Along with the new names attached, the most significant change involves Downtown Project, which will come onboard as a sponsor. “A lot of it has to do with Ronald being in various peoples’ ears for a number of years about it,” Woodbridge explains. Adds Corso: “Once [DTP Ventures CEO] Mark Rowland heard about it, he was like, ‘What can we do to make it happen?’ … [Now] he wears his Neon Reverb shirt pretty frequently.”

Set for the weekend before South by Southwest in an attempt to catch acts en route to that massive Austin gathering, Neon Reverb’s 11th installment promises its traditional musical blend—indie rock, folk, hip-hop and more—from Vegas-based and rising touring bands, along with a few “headliner-type tentpoles,” Corso says. “EDC, Punk Rock Bowling, Life Is Beautiful—it’s great that they’re all here, but you could hold those anywhere,” Woodbridge says. “Neon Reverb has always been about our bands and our venues, and there’s something special about a truly Vegas festival.”

Previously a twice-annual fest, Neon Reverb will forgo its fall edition to focus on the spring, though organizers say they plan to maintain a “presence” throughout the year.
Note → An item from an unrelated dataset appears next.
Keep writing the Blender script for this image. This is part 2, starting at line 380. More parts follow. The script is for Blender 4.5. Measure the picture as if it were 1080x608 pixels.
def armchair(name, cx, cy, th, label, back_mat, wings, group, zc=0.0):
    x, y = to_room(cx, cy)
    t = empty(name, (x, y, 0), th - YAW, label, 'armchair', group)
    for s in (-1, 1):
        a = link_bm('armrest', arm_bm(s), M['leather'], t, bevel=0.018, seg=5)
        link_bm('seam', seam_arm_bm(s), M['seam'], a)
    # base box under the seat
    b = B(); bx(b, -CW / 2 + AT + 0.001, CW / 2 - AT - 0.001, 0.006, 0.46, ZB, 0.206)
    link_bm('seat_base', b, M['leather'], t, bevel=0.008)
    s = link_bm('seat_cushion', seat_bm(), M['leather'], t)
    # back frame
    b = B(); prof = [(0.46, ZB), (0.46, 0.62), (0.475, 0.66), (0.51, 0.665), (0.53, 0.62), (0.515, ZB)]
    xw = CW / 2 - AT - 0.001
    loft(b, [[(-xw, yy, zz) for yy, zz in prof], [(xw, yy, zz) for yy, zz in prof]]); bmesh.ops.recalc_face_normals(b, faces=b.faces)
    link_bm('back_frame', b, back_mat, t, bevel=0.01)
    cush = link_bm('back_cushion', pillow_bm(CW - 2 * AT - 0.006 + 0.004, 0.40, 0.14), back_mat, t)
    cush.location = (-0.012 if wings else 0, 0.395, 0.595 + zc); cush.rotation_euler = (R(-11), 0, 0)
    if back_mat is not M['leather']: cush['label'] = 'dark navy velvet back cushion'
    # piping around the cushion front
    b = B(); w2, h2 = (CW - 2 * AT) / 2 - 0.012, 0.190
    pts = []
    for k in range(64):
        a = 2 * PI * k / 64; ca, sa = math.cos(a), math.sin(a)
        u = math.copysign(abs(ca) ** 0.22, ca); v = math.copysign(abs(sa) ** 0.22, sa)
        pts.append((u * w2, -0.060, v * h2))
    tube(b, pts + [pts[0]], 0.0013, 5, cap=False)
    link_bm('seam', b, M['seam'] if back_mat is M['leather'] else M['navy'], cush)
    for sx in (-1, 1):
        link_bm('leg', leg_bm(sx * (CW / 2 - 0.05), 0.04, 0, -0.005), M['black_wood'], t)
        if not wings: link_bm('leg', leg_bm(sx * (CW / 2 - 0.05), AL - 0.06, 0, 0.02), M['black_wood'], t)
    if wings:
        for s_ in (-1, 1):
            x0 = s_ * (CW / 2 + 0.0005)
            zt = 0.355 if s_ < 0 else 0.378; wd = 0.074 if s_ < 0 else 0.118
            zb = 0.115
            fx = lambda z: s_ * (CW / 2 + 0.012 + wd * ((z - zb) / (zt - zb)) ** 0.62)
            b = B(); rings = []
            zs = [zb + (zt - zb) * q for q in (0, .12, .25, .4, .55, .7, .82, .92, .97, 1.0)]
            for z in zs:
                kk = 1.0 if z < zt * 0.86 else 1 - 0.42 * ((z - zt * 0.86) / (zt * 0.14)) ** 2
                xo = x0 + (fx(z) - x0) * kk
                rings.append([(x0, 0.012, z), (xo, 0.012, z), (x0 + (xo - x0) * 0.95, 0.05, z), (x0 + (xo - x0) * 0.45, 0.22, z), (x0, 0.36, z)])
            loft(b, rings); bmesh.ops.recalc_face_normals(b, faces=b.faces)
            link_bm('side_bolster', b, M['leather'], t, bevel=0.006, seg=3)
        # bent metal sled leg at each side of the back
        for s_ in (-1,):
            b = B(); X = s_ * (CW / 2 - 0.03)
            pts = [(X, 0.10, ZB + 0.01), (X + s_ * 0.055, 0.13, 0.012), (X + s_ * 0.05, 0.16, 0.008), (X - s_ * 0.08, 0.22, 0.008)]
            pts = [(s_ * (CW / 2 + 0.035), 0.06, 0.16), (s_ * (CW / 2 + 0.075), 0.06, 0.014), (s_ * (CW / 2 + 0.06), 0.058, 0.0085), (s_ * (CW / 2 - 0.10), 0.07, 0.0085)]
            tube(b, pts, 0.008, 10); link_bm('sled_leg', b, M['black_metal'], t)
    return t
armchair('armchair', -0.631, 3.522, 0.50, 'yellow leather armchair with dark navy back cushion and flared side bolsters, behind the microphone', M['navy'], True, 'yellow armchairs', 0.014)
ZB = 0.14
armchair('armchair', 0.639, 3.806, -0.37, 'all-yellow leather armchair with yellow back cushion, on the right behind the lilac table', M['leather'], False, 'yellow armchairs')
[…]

The spring festival will likely include comedy acts, and could feature variety-show elements, burlesque and more. “The goal is to have it be like the height of the Neon Reverb festival in fall 2010,” Corso says, referring to the Reverb edition headlined by The Walkmen, Jeff the Brotherhood, Crocodiles, The Soft Pack and others. “That was a series of, ‘Wow, this town doesn’t suck’ moments, and it’s something we’ve missed a lot.”